Trasladada a nuestros días, la trama del crimen
de la Calle de Fuencarral bien podría protagonizar una versión
galdosiana y castiza de 'American Crime Story'
La celebridad, en aquellos años, dependía de la prensa, pero también
de la aclamación popular.
Por eso el escritor Antonio Lara, que recreó
el suceso en una novela publicada en 1984, imaginaba a Higinia Balaguer,
de camino al palacio de justicia, “ni la reina de las Españas disponía
de tal comitiva”.
Esa misma comitiva acudió también cuando fue condenada a la pena
capital.
Su ejecución en garrote vil fue la última realizada en público
en Madrid, el 19 de julio de 1890 en los muros de la Cárcel Modelo. A
ella acudieron hordas de curiosos, como Emilia Pardo Bazán y el joven
Pío Baroja, que estuvo contemplando el cadáver las horas en que fue
expuesto de manera ejemplarizante.
Concluía así el caso dos años después del crimen, sin lograr aclarar todas las zonas de sombra de asesinato. Y comenzaba su fama póstuma, que inspiró romances, canciones, novelas e incluso un capítulo en la serie La huella del crimen,
producida por Televisión Española en 1985, y en la que Carmen Maura
interpretaba a Higinia Balaguer. Trasladada a nuestros días, la trama
del crimen de la Calle de Fuencarral bien podría protagonizar una
versión galdosiana y castiza de American Crime Story, porque,
más allá del crimen en sí, permite profundizar en las contradicciones de
su época.
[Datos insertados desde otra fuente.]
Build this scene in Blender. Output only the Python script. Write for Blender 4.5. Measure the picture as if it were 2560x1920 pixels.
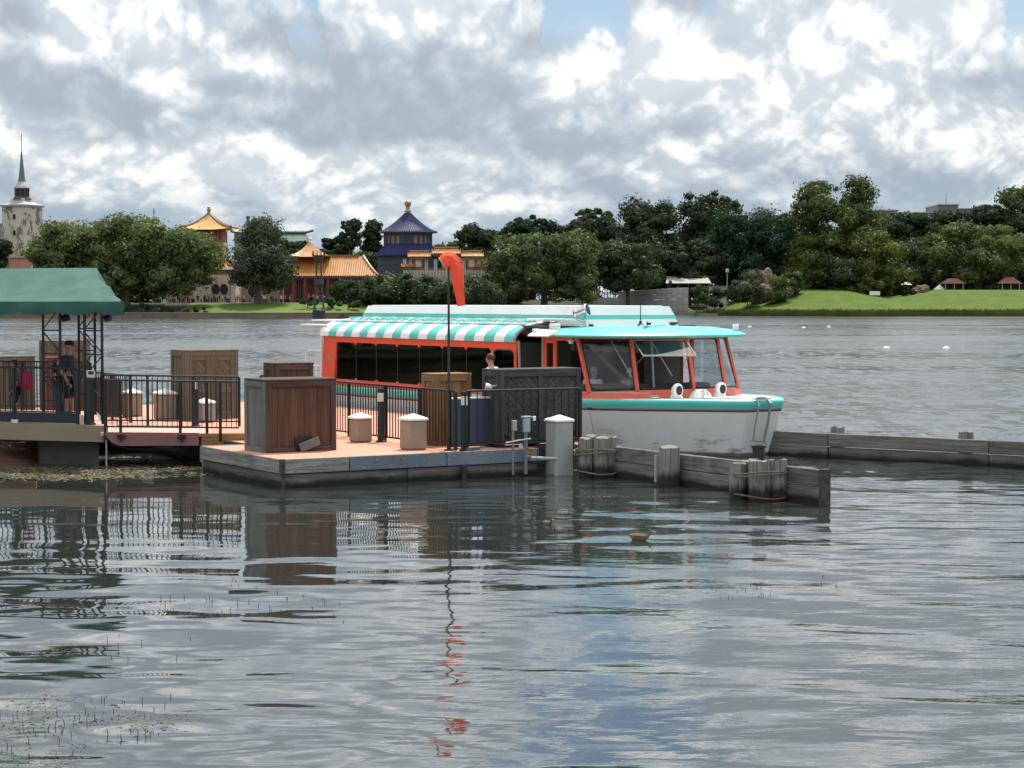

La celebridad, los intereses espurios de la judicatura, la
influencia de la prensa, el amarillismo y, sobre todo, los prejuicios
sociales, el sexismo y el clasismo inherentes a la sociedad española de
finales del XIX fueron tan determinantes en la sentencia como los
propios hechos. En cierto modo, es otro tipo de crónica negra.